And in the background are the threats, at least maybe plans to attack Iran. They’re kind of skirting Syria. A lot of charges about Syria, but presumably the US and Israel are reluctant to see any kind of regime change in Syria since the alternative, a very likely alternative would be an Islamic fundamentalist regime which is the last thing they want. Syria has maintained—has not reacted so far for many years, almost 40 years, to Israel’s takeover of the Syrian Golan Heights and annexation of them- in fact in violation of Security Council orders. As long as it maintains quiet and stability while the US and Israel go about the plans, there’s little incentive to overthrow the government of Syria.
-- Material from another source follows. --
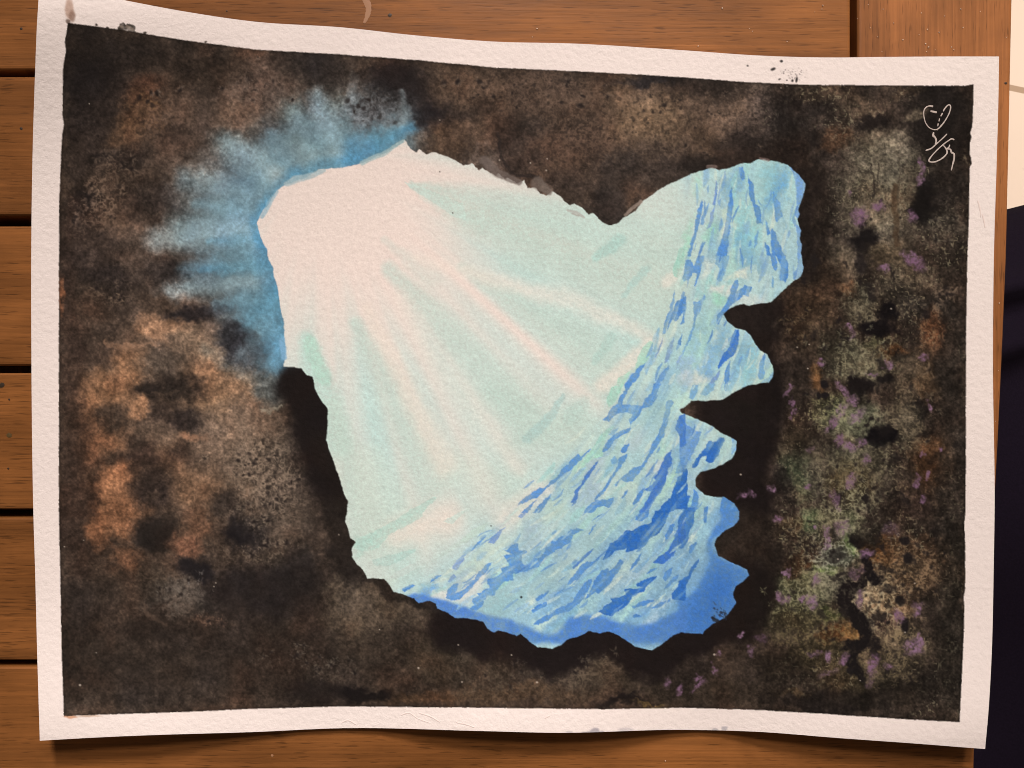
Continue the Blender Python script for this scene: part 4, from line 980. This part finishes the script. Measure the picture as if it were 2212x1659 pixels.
# ------------------------------------------------------------------ materials
def new_mat(name):
    m = bpy.data.materials.new(name)
    m.use_nodes = True
    nt = m.node_tree
    b = nt.nodes['Principled BSDF']
    return m, nt, b


def N(nt, typ, **kw):
    n = nt.nodes.new(typ)
    for k_, v_ in kw.items():
        if k_ in n.inputs.keys():
            n.inputs[k_].default_value = v_
        else:
            setattr(n, k_, v_)
    return n


def paper_mat(name, painted):
    m, nt, b = new_mat(name)
    L = nt.links.new
    at_ = N(nt, 'ShaderNodeAttribute', attribute_name='pigment')
    tc = N(nt, 'ShaderNodeTexCoord')
    n1 = N(nt, 'ShaderNodeTexNoise', Scale=420.0, Detail=3.0, Roughness=.55)
    n2 = N(nt, 'ShaderNodeTexNoise', Scale=1500.0, Detail=2.0, Roughness=.5)
    vo = N(nt, 'ShaderNodeTexVoronoi', Scale=520.0, feature='SMOOTH_F1')
    for q in (n1, n2, vo):
        L(tc.outputs['Object'], q.inputs['Vector'])
    ad = N(nt, 'ShaderNodeMath', operation='MULTIPLY_ADD')
    L(n2.outputs['Fac'], ad.inputs[0]); ad.inputs[1].default_value = .35
    L(n1.outputs['Fac'], ad.inputs[2])
    ad2 = N(nt, 'ShaderNodeMath', operation='MULTIPLY_ADD')
    L(vo.outputs['Distance'], ad2.inputs[0]); ad2.inputs[1].default_value = .45
    L(ad.outputs[0], ad2.inputs[2])
    bp = N(nt, 'ShaderNodeBump', Strength=.42 if painted else .5, Distance=.0004)
    L(ad2.outputs[0], bp.inputs['Height'])
    L(bp.outputs[0], b.inputs['Normal'])
    # tooth of the paper: pigment sits in the hollows
    n3 = N(nt, 'ShaderNodeTexNoise', Scale=1250.0, Detail=3.0, Roughness=.7)
    L(tc.outputs['Object'], n3.inputs['Vector'])
    mr = N(nt, 'ShaderNodeMapRange')
    mr.inputs[1].default_value = .3; mr.inputs[2].default_value = .7
    mr.inputs[3].default_value = .91 if painted else .985; mr.inputs[4].default_value = 1.07 if painted else 1.01
    L(n3.outputs['Fac'], mr.inputs[0])
    mx = N(nt, 'ShaderNodeVectorMath', operation='SCALE')
    L(at_.outputs['Color'], mx.inputs[0]); L(mr.outputs[0], mx.inputs['Scale'])
    L(mx.outputs[0], b.inputs['Base Color'])
    b.inputs['Roughness'].default_value = .62 if painted else .85
    b.inputs['Specular IOR Level'].default_value = .05 if painted else .15
    return m


M_PAPER = paper_mat('cold_pressed_paper', False)
M_PAINT = paper_mat('watercolour_on_paper', True)

root = bpy.data.objects.new('watercolour_painting', None)
COL.objects.link(root)
tag(root, 'white-bordered watercolour of a blue ice cave in dark brown rock, lying on the wooden table', 'painting')
border = mesh_np('white_border', co, quads[~inpic], colr, M_PAPER, root)
tag(border, 'bare white paper margin with grey specks at the upper right')
picture = mesh_np('painted_picture', co, quads[inpic], colr, M_PAINT, root)
tag(picture, 'painted ice cave in pale teal and blue inside a mottled brown and black rock opening')
# cut edge of the sheet
ring = np.concatenate([idx[0, :-1], idx[:-1, -1], idx[-1, :0:-1], idx[:0:-1, 0]])
bm = bmesh.new()
vt = [bm.verts.new(co[i]) for i in ring[::4]]
vb = [bm.verts.new((co[i][0], co[i][1], co[i][2] - .0006)) for i in ring[::4]]
for i in range(len(vt)):
    j = (i + 1) % len(vt)
    bm.faces.new((vt[j], vt[i], vb[i], vb[j]))
m_edge, nt, b = new_mat('paper_edge')
nz = N(nt, 'ShaderNodeTexNoise', Scale=900.0)
cr = N(nt, 'ShaderNodeValToRGB')
cr.color_ramp.elements[0].color = (.68, .67, .66, 1); cr.color_ramp.elements[1].color = (.82, .81, .80, 1)
nt.links.new(nz.outputs['Fac'], cr.inputs[0]); nt.links.new(cr.outputs[0], b.inputs['Base Color'])
b.inputs['Roughness'].default_value = .9
obj('cut_edge', bm, m_edge, root)

# torn fibres raised on the bottom margin where tape was peeled off
m_fib, nt, b = new_mat('torn_paper_fibre')
nz = N(nt, 'ShaderNodeTexNoise', Scale=1500.0)
cr = N(nt, 'ShaderNodeValToRGB')
cr.color_ramp.elements[0].color = (.78, .77, .77, 1); cr.color_ramp.elements[1].color = (.86, .85, .85, 1)
nt.links.new(nz.outputs['Fac'], cr.inputs[0]); nt.links.new(cr.outputs[0], b.inputs['Base Color'])
b.inputs['Roughness'].default_value = .95


def ribbon(bm, pts, ws, z0, dome=.0001, sub=5):
    """a low flat-domed line lying on the sheet"""
    p = np.asarray(pts, float); w = np.asarray(ws, float)
    if len(w) == 1: w = np.repeat(w, len(p))
    q, qw = [], []
    for i in range(len(p) - 1):
        a0 = p[max(i - 1, 0)]; a1 = p[i]; a2 = p[i + 1]; a3 = p[min(i + 2, len(p) - 1)]
        for s in range(sub):
            t_ = s / sub
            q.append(.5 * ((2 * a1) + (-a0 + a2) * t_ + (2 * a0 - 5 * a1 + 4 * a2 - a3) * t_ ** 2 + (-a0 + 3 * a1 - 3 * a2 + a3) * t_ ** 3))
            qw.append(w[i] + (w[i + 1] - w[i]) * t_)
    q.append(p[-1]); qw.append(w[-1])
    q = np.array(q)
    d_ = np.gradient(q, axis=0)
    d_ /= np.linalg.norm(d_, axis=1)[:, None] + 1e-9
    nrm = np.stack([-d_[:, 1], d_[:, 0]], 1)
    rows = []
    for k_ in range(len(q)):
        taper = .55 if k_ in (0, len(q) - 1) else 1
        ww = qw[k_] * taper * rs.uniform(.86, 1.14) / 2
        row = []
        for s, hz in ((-1, 0), (-.5, dome), (.5, dome), (1, 0)):
            x_, y_ = q[k_] + nrm[k_] * s * ww
            row.append(bm.verts.new(at(x_, y_, float(lift(x_, y_)) + z0 + hz)))
        rows.append(row)
    for a_, b_ in zip(rows[:-1], rows[1:]):
        for k_ in range(3):
            bm.faces.new((a_[k_], a_[k_ + 1], b_[k_ + 1], b_[k_]))


for pts in [[(737,1562),(752,1556),(770,1566)],[(866,1545),(884,1540),(902,1552),(930,1562)],[(905,1540),(930,1548),(950,1560)],
            [(985,1560),(1010,1566),(1026,1572)],[(1176,1552),(1188,1546)],[(2112,433),(2117,452),(2119,470)],[(2122,462),(2126,480),(2128,492)]]:
    bm = bmesh.new()
    ribbon(bm, pts, [3, 3.5] + [2.4] * (len(pts) - 2), .00002, .00007)
    obj('torn_fibre', bm, m_fib, root, smooth=True)

# signature, white ink
m_ink, nt, b = new_mat('white_ink')
nz = N(nt, 'ShaderNodeTexNoise', Scale=2500.0)
cr = N(nt, 'ShaderNodeValToRGB')
cr.color_ramp.elements[0].position = .3
cr.color_ramp.elements[0].color = (.42, .41, .39, 1); cr.color_ramp.elements[1].color = (.80, .79, .77, 1)
nt.links.new(nz.outputs['Fac'], cr.inputs[0]); nt.links.new(cr.outputs[0], b.inputs['Base Color'])
b.inputs['Roughness'].default_value = .6
bm = bmesh.new()
for pts, w in [
    ([(590,495),(510,490),(450,540),(435,620),(455,730),(490,800),(540,850),(610,875),(670,860),(730,800),(790,720),(850,610),(875,520),(865,475),(830,475),(780,530),(755,575)],
     [38,24,17,15,17,14,17,18,24,26,19,21,24,26,24,26,26]),
    ([(745,600),(715,655)], [26,26]), ([(695,690),(684,740)], [16,16]), ([(673,770),(664,818)], [14,14]), ([(660,860),(656,884)], [14,8]),
    ([(545,570),(600,582),(650,592)], [30,38,40]),
    ([(600,915),(590,970),(622,1000),(640,1060),(625,1110)], [22,44,36,34,18]),
    ([(818,942),(740,1020),(640,1110),(560,1180),(468,1214)], [12,20,24,24,28]),
    ([(935,1040),(890,1025),(830,1060),(750,1120),(650,1210),(560,1310),(520,1380),(570,1405),(650,1390),(740,1340),(810,1270),(815,1220),(790,1170),(755,1130)],
     [28,26,22,22,22,24,28,28,26,26,26,28,28,20]),
    ([(862,1118),(845,1165),(815,1190),(870,1195),(890,1245),(930,1270),(932,1350),(910,1440),(885,1540)], [20,26,24,28,36,34,30,28,22]),
]:
    ribbon(bm, [(1937.7 + .13227 * x, 164.6 + .13227 * y) for x, y in pts], [max(.112 * k_, 2.3) for k_ in w], .00006, .00008)
obj('signature', bm, m_ink, picture, smooth=True)
tag(bpy.data.objects['signature'], 'looping handwritten signature in white ink')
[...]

I think these are some of the background factors.

Q: I wonder if, while we are focusing so much right now on Lebanon, should we be separating Gaza and Lebanon and what do you make of – the calls in the press that actually Israel doesn’t want to be fighting in both Gaza and Lebanon at the same time?
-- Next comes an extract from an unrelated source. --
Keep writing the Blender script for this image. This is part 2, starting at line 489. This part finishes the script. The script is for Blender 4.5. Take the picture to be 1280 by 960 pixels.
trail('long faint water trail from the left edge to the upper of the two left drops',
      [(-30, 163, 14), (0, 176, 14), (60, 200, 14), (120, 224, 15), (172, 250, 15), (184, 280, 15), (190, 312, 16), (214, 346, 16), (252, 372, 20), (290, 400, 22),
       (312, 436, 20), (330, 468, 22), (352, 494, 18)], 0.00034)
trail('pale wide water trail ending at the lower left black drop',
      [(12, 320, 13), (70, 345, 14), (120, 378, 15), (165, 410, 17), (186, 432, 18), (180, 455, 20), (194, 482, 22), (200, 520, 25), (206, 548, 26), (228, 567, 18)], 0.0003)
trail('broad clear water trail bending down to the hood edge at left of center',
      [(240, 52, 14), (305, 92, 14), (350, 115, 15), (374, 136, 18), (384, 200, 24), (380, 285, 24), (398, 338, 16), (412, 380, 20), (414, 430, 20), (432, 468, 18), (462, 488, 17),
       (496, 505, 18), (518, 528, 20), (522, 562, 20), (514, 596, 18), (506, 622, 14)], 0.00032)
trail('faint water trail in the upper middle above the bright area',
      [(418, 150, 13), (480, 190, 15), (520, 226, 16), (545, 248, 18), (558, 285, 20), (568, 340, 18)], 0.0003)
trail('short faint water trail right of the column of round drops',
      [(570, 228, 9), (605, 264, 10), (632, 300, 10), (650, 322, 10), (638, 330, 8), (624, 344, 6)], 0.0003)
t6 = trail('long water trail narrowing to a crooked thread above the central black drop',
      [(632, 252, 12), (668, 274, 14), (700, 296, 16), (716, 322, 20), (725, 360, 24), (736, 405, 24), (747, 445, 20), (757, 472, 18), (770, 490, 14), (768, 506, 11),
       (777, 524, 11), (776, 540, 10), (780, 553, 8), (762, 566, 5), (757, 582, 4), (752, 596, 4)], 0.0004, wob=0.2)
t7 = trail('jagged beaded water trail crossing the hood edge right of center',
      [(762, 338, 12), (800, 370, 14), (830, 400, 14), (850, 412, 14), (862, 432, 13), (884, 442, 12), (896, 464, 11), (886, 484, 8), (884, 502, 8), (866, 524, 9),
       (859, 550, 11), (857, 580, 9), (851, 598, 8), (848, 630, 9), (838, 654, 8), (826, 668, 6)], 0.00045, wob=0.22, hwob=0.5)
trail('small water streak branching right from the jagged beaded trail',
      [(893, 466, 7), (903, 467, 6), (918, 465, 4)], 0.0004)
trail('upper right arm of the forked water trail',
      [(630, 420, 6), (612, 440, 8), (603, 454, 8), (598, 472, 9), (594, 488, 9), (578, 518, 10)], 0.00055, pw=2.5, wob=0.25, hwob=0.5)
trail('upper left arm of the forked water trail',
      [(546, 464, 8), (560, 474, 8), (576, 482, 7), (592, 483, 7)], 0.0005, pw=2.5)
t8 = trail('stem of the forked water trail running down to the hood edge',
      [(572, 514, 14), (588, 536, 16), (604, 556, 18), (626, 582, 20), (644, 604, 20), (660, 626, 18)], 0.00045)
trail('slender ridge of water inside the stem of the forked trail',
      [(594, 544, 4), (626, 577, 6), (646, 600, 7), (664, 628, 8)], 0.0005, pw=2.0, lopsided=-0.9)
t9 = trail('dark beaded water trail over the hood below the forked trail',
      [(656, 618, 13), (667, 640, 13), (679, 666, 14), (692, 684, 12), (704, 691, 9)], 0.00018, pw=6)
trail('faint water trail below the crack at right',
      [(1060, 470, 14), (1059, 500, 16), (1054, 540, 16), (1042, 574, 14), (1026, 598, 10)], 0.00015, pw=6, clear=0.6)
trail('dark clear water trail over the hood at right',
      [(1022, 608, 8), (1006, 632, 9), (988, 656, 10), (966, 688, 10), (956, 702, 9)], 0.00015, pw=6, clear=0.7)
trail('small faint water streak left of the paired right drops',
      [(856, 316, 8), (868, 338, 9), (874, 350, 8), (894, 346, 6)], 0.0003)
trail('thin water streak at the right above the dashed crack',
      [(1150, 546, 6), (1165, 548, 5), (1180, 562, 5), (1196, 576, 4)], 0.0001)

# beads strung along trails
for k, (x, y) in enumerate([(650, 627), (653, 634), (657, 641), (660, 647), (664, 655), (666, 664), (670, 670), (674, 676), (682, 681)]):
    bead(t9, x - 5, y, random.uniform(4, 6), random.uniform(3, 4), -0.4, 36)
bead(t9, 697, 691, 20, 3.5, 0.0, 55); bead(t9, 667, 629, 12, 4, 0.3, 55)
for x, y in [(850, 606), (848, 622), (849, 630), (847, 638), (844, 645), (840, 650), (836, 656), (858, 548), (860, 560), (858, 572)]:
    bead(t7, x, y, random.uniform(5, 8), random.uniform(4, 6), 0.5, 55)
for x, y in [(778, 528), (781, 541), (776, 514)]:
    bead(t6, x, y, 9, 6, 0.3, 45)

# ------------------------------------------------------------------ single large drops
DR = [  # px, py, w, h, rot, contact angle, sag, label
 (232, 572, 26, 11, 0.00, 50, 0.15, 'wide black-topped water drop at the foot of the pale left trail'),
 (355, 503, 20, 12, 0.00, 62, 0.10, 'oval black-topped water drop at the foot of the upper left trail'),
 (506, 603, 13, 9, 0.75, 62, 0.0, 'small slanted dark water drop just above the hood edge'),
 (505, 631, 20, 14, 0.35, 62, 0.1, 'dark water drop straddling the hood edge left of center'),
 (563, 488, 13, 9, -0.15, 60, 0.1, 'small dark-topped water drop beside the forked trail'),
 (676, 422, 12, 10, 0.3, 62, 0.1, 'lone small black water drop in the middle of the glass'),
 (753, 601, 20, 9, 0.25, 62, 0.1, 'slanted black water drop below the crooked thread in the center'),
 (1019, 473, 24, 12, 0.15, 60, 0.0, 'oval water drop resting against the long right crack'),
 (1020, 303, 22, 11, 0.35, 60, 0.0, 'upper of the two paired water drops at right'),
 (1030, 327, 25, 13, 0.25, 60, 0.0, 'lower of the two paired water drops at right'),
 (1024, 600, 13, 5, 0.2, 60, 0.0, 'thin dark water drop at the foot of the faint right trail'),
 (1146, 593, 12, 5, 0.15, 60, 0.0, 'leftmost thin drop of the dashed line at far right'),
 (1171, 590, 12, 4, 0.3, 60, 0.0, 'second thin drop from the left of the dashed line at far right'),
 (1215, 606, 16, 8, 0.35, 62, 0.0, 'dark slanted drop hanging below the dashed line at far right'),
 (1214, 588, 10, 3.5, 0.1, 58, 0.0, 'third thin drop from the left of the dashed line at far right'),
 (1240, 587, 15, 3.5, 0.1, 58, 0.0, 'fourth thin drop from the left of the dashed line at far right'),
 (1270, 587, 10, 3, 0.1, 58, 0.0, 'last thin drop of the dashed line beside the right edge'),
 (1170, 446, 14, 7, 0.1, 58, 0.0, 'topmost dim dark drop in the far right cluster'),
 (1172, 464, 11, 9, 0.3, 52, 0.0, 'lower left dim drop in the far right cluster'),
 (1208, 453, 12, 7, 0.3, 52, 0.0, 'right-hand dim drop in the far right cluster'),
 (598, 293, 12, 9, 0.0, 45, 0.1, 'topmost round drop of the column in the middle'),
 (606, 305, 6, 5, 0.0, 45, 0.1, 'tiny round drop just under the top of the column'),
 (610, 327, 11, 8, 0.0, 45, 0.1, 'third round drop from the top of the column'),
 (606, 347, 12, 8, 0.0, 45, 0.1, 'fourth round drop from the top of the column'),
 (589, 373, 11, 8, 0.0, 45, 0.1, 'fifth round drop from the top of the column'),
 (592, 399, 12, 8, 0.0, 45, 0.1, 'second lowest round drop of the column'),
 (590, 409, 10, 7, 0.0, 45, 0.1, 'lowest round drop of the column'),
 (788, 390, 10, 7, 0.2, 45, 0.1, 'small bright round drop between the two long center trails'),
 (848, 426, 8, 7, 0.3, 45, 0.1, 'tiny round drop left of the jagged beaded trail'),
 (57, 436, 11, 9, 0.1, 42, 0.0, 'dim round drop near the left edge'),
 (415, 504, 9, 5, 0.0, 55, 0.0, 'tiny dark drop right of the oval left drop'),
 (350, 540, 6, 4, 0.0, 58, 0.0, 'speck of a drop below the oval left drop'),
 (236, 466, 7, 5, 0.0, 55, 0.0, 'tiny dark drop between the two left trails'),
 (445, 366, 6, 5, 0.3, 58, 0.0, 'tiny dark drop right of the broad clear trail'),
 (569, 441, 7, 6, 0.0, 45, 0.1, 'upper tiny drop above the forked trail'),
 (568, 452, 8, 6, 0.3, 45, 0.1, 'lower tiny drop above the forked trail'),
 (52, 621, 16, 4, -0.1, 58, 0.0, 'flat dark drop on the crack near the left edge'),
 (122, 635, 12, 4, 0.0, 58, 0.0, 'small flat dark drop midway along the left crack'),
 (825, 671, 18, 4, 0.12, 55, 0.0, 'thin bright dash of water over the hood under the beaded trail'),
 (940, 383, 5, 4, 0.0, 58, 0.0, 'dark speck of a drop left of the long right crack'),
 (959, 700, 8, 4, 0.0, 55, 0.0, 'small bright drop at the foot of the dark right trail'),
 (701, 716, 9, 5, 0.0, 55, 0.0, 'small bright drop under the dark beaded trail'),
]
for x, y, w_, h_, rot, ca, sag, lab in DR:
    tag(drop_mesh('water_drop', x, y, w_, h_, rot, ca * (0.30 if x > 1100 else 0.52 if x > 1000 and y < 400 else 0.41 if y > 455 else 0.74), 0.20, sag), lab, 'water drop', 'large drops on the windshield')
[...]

Chomsky: Well, Israel would certainly prefer quiet in Gaza and the West Bank, which again, remember are a unit. While it persists in its programs of what they are calling convergence, the convergence programs have been described here as withdrawal, but that’s extremely misleading. I mean they are going to withdraw from some scattered settlements that are unviable and bring them and converge them into the area that they’re planning to annex. All in violation of any possible interpretation of international law, I’m quoting, including the World Court, that’s very serious.

What was called the Gaza disengagement plan was in fact a West Bank expansion plan. At the very same time that they announced withdrawal of about 8000 settlers from what has become a complete hellhole in Gaza, they also simultaneously announced a sharp expansion of the West Bank settlements. That’s significant. The West Bank settlement programs, as they said “take over valuable land” and most of the resources particularly water which is extremely valuable there, but also cantonize the rest. Look at the map, you’ll see they break up the shrinking territories remaining to Palestinians, they break them up into unviable cantons, virtually separated from one another –three, all three virtually separated from whatever a little corner of Jerusalem is supposed to be left to Palestinians. And they’re imprisoned, because they are going to take over the Jordan Valley, of course air space and any other access is controlled, this means any land, access to the outside is controlled.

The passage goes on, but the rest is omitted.